I would boot a 'live' medium (eg. your Ubuntu install media) and fsck your system. fsck is a file-system-check command that will check for, then fix any errors in your file-system. (depending on what fs I'm using, I sometimes use xfs_check but I'm betting fsck will be right for you).
My first purpose would be to hopefully get so I can login to recovery or runlevel 1 (text terminal only and not use gui).
I would login (text term or runlevel 1) and look for the last package that was being installed in your logs (I'd stat /var/log/apt/history.log hoping it'd have a time/date stamp that matches your ^C then view it's contents), taking note of the last installed package (even last 2-3).
I would then sudo apt upgrade and hope it would continue. If it complains and wants me to run any dpkg-reconfigure commands, I'd do what it wants and repeat the sudo apt upgrade until all upgrades were complete (0 remain). Myself I'd probably sudo apt dist-upgrade as well.
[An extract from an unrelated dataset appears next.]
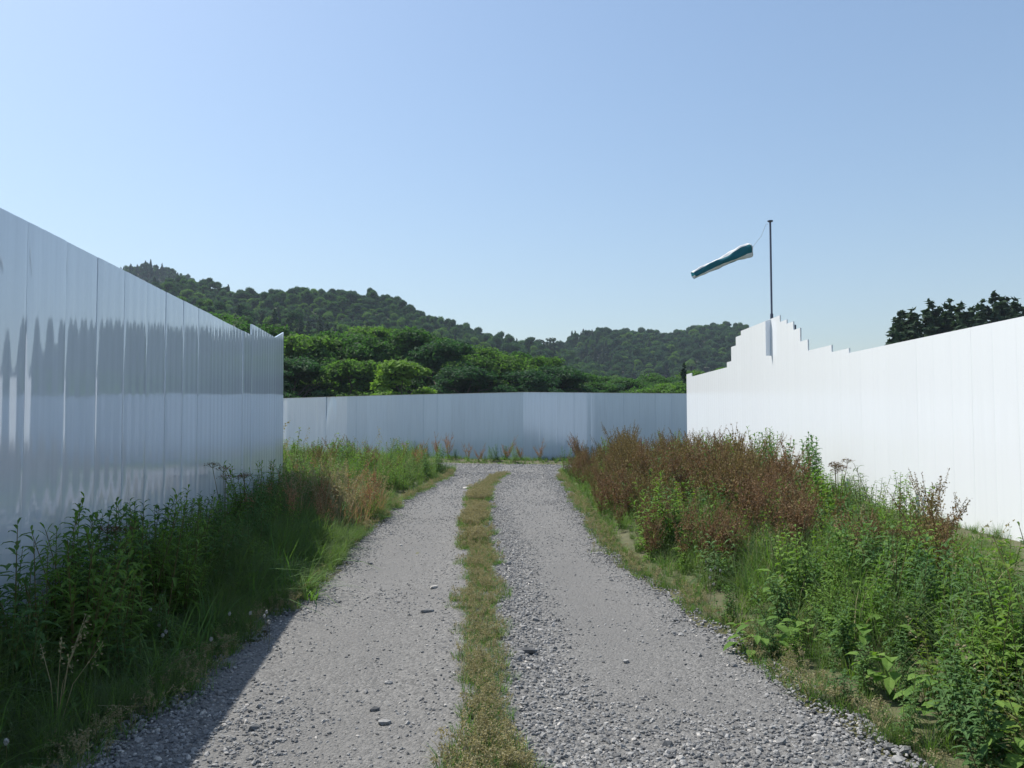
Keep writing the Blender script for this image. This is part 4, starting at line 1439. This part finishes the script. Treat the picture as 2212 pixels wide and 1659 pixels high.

When completed i'd possibly sudo apt install --reinstall the aborted package (one being installed when you ^C that was hopefully found & noted earlier).
Of course I'd evaluate this by what I saw in messages as steps run. At this stage it would include a reboot & use of system normally at first to test how it goes.
If I wasn't completely happy with the results, or unsure about anything; I'd consider install --reinstall those packages, or just go to a whole Ubuntu re-install.
My re-install choice would be using "Something else" selecting my partitions and ensuring I had 'no-format' which can be quicker. This option takes note of added packages, erases system directories, then installs, adds back your added software [packages] without touching your user directories or files. I want to trust my systems, so this would be my fall-back if I wasn't happy with any step.